▶ Exercise instructions: Will you repeat only the lines from the one with "Recreate this scene" through the one with "SC.camera = cam", both included, leaving every picture out?

··· Excerpted records ···

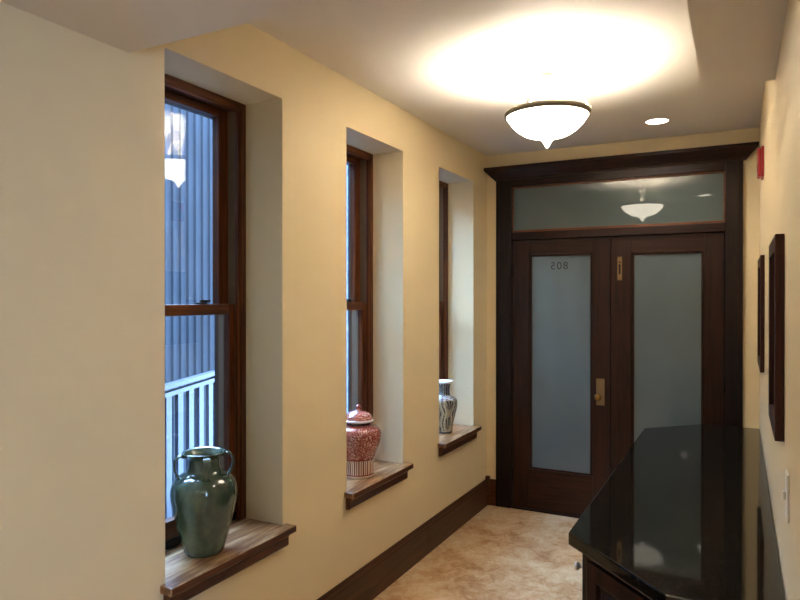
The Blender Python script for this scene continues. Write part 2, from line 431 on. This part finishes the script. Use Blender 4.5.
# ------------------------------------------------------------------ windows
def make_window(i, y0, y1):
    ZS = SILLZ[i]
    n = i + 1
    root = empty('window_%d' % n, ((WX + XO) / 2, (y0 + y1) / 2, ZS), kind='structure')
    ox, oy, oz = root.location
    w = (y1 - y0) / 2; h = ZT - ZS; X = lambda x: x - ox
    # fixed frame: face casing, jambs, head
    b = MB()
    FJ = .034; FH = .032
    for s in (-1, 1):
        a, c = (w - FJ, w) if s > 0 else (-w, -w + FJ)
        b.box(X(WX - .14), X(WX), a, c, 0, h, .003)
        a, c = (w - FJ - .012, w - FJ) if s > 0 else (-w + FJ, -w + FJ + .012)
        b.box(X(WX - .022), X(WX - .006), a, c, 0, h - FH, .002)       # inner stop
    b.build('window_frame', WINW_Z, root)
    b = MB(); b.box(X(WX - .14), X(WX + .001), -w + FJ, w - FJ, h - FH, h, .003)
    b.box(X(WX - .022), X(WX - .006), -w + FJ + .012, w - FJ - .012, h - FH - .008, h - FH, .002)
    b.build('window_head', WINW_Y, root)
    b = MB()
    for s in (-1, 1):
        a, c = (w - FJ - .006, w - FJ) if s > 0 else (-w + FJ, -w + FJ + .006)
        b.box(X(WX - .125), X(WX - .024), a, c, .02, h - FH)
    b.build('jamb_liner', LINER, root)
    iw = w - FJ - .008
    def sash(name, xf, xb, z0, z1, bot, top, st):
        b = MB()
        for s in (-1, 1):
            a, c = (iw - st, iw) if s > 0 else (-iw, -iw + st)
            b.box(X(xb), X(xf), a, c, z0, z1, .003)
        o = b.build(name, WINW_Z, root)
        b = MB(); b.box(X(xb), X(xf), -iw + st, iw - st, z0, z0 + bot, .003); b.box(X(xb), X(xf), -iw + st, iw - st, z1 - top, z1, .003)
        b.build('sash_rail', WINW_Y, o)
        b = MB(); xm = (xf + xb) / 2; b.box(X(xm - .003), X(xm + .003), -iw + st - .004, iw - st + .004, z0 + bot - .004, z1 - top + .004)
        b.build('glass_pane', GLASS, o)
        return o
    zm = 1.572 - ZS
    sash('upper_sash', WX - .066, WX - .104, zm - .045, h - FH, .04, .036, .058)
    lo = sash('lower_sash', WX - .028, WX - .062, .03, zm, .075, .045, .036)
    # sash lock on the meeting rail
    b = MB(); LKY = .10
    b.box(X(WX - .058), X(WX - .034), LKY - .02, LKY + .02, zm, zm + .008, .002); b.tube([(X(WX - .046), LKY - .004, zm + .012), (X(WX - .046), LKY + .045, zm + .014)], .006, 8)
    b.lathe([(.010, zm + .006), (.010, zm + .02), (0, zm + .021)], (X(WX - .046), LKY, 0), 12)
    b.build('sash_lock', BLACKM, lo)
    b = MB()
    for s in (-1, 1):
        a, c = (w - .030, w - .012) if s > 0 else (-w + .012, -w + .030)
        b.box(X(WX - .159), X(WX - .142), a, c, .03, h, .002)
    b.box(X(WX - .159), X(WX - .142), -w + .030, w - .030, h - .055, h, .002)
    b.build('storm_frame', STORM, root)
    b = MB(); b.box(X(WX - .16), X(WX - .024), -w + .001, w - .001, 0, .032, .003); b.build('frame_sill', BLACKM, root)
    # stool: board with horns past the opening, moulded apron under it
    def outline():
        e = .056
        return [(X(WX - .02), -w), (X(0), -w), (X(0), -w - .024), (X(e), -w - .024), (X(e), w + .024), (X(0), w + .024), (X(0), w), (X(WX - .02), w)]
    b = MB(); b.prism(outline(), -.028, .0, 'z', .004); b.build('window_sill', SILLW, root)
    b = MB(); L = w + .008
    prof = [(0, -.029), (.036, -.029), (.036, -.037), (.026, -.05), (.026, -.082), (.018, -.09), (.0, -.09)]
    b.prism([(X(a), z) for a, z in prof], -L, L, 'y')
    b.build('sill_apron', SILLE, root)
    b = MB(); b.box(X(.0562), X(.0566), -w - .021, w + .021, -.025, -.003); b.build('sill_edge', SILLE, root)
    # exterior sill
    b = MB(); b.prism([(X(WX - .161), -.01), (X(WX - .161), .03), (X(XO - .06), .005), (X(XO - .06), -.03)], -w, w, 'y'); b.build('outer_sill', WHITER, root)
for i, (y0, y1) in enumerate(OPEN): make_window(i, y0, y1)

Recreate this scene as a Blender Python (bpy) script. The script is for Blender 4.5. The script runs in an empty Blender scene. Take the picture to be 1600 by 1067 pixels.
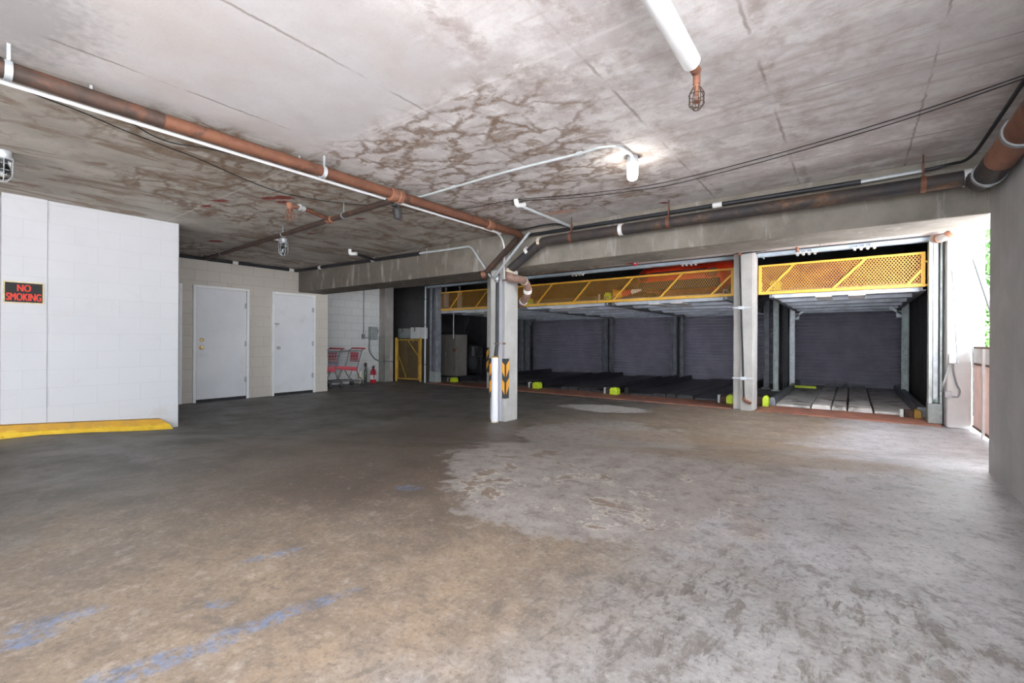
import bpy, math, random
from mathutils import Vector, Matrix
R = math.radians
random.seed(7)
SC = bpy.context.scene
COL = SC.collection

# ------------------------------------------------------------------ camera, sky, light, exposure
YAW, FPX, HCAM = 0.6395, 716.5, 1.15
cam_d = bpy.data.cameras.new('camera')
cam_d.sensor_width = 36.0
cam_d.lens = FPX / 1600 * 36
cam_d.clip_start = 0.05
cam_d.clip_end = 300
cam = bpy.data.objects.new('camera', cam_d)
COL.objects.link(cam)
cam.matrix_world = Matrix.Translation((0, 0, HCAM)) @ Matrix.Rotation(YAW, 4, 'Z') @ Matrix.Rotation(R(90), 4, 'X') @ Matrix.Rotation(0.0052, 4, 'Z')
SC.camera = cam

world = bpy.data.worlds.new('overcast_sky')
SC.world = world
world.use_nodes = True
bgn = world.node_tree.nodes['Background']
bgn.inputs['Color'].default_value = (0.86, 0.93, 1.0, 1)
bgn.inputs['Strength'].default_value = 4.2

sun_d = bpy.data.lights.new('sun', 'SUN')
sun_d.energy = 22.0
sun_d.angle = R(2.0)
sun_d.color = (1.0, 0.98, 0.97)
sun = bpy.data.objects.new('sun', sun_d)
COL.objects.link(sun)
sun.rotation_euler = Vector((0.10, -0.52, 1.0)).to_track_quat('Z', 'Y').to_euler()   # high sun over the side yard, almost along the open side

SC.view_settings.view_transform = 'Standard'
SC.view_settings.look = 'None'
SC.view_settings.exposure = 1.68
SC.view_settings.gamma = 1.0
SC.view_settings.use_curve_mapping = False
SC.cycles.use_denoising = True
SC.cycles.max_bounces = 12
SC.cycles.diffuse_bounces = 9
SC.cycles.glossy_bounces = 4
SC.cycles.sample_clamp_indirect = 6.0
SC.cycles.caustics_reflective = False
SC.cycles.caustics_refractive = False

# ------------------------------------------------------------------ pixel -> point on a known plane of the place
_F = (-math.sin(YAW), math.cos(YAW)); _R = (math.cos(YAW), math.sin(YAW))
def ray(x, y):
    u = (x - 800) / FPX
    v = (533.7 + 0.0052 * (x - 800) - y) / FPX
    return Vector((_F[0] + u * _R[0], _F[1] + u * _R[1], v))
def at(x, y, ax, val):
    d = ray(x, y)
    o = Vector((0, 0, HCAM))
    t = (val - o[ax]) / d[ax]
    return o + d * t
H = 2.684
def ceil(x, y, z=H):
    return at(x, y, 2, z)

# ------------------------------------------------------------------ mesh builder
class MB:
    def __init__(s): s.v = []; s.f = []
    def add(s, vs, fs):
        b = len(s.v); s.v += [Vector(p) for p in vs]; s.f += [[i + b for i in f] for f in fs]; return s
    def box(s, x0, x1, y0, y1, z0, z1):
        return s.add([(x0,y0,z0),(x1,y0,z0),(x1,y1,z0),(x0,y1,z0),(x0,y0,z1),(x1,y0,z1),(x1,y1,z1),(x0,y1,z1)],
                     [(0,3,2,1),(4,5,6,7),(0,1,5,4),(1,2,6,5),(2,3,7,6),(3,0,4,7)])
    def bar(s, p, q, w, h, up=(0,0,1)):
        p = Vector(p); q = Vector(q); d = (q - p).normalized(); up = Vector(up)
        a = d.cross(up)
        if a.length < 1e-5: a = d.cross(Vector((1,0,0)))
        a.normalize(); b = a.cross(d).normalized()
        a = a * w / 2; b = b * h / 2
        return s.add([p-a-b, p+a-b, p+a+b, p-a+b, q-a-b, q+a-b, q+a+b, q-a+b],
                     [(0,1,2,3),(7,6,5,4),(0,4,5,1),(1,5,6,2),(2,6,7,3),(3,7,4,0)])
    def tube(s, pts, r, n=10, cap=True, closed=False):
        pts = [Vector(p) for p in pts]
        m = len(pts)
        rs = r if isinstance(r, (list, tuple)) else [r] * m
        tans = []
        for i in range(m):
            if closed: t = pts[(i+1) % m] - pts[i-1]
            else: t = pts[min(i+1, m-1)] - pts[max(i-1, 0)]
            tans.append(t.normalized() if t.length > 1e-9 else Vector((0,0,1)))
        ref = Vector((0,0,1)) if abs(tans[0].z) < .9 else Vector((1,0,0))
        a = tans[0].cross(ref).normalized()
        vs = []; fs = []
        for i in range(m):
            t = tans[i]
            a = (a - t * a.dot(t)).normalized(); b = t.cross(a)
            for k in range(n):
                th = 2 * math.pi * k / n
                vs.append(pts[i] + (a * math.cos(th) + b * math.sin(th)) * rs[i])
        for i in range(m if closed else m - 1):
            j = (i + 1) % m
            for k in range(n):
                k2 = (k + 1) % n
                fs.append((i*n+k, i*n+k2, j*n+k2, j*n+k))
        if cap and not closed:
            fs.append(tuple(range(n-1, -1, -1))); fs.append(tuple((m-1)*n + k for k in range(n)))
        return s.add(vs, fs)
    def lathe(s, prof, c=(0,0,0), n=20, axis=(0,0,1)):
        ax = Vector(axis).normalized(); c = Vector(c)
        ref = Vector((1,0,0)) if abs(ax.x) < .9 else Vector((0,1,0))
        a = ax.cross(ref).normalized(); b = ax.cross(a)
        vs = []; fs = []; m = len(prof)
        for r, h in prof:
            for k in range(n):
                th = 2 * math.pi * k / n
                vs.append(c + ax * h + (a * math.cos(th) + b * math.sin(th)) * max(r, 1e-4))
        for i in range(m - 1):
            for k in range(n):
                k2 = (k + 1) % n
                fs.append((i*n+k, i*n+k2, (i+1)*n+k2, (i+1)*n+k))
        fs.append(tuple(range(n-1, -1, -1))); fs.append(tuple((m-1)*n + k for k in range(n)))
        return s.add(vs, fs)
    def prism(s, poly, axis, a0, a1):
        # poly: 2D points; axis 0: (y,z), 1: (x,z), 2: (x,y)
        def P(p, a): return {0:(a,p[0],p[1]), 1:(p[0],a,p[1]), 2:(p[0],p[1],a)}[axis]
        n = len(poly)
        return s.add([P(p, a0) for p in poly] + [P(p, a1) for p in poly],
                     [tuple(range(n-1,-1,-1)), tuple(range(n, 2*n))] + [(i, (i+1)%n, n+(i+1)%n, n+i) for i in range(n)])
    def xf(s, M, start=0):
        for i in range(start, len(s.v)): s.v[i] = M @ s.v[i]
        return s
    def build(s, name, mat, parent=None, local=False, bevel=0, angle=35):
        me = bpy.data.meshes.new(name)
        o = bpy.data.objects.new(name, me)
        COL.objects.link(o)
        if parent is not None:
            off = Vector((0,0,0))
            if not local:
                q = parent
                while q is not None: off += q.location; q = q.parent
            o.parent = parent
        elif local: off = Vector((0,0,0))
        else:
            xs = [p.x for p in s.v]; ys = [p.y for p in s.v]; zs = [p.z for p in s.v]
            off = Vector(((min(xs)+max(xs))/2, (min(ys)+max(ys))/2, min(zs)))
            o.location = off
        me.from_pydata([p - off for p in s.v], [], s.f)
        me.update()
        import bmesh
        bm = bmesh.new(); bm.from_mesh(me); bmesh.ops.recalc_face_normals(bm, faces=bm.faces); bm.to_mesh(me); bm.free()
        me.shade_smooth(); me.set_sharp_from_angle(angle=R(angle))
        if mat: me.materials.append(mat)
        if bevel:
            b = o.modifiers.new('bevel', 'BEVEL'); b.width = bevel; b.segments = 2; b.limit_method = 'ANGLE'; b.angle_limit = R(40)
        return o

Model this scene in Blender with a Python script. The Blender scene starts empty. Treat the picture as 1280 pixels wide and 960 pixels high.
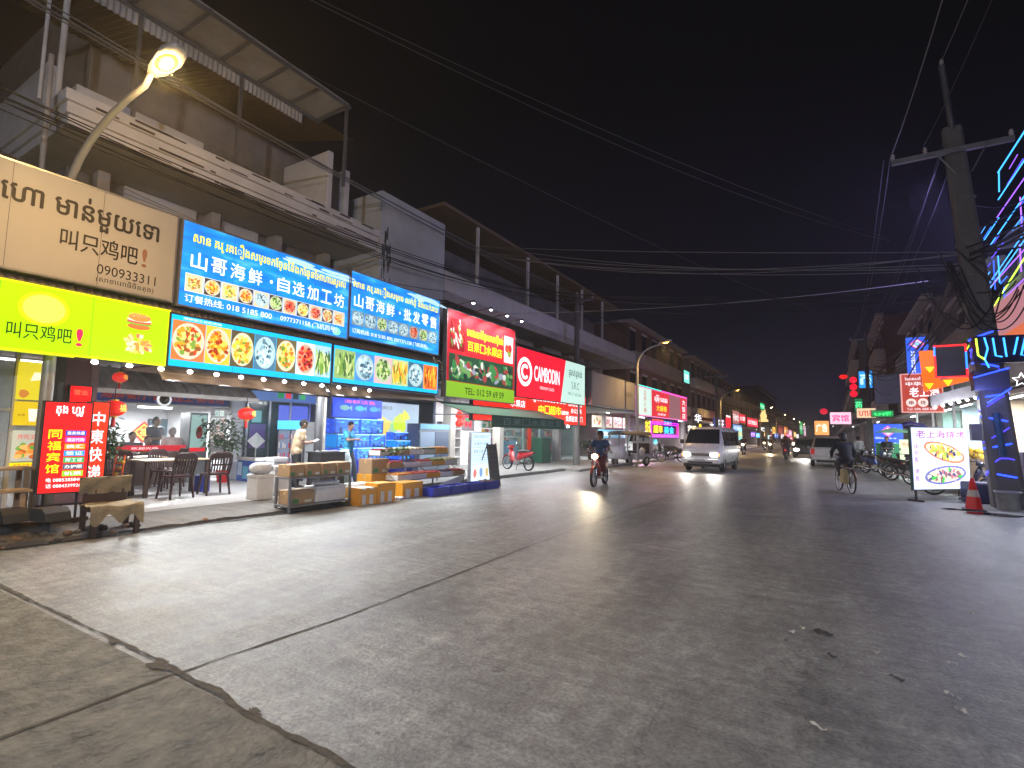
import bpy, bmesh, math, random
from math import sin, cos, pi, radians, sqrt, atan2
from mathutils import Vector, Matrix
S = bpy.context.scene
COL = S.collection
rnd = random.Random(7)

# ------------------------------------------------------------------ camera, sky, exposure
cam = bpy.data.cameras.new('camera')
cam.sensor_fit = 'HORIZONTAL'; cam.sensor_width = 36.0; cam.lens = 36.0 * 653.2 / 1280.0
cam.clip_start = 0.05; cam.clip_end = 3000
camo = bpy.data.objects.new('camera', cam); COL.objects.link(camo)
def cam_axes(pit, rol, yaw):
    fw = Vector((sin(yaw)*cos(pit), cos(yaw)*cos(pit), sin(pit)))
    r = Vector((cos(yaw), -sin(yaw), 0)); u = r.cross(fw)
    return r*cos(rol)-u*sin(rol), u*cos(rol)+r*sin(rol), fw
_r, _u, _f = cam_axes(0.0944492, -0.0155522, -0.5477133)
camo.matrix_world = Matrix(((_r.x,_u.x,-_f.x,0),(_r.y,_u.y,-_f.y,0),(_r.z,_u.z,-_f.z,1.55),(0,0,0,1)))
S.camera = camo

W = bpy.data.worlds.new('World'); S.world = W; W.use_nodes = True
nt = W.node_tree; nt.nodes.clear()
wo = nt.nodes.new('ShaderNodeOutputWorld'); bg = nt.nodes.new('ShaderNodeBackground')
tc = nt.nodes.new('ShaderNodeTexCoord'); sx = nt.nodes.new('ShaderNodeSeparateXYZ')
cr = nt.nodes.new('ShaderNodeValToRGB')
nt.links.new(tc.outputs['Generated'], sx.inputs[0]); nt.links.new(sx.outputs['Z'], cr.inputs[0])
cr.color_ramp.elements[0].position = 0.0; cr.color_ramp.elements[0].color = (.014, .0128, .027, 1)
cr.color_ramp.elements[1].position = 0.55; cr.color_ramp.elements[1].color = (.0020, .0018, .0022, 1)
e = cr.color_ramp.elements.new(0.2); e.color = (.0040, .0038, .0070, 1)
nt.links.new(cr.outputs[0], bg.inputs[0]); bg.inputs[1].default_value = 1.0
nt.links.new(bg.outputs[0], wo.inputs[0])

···

▶ Solution:
Recreate this scene as a Blender Python (bpy) script. The script is for Blender 4.5. The script runs in an empty Blender scene. Take the picture to be 1600 by 1067 pixels.
import bpy, math, random
from mathutils import Vector, Matrix
R = math.radians
random.seed(7)
SC = bpy.context.scene
COL = SC.collection

# ------------------------------------------------------------------ camera, sky, light, exposure
YAW, FPX, HCAM = 0.6395, 716.5, 1.15
cam_d = bpy.data.cameras.new('camera')
cam_d.sensor_width = 36.0
cam_d.lens = FPX / 1600 * 36
cam_d.clip_start = 0.05
cam_d.clip_end = 300
cam = bpy.data.objects.new('camera', cam_d)
COL.objects.link(cam)
cam.matrix_world = Matrix.Translation((0, 0, HCAM)) @ Matrix.Rotation(YAW, 4, 'Z') @ Matrix.Rotation(R(90), 4, 'X') @ Matrix.Rotation(0.0052, 4, 'Z')
SC.camera = cam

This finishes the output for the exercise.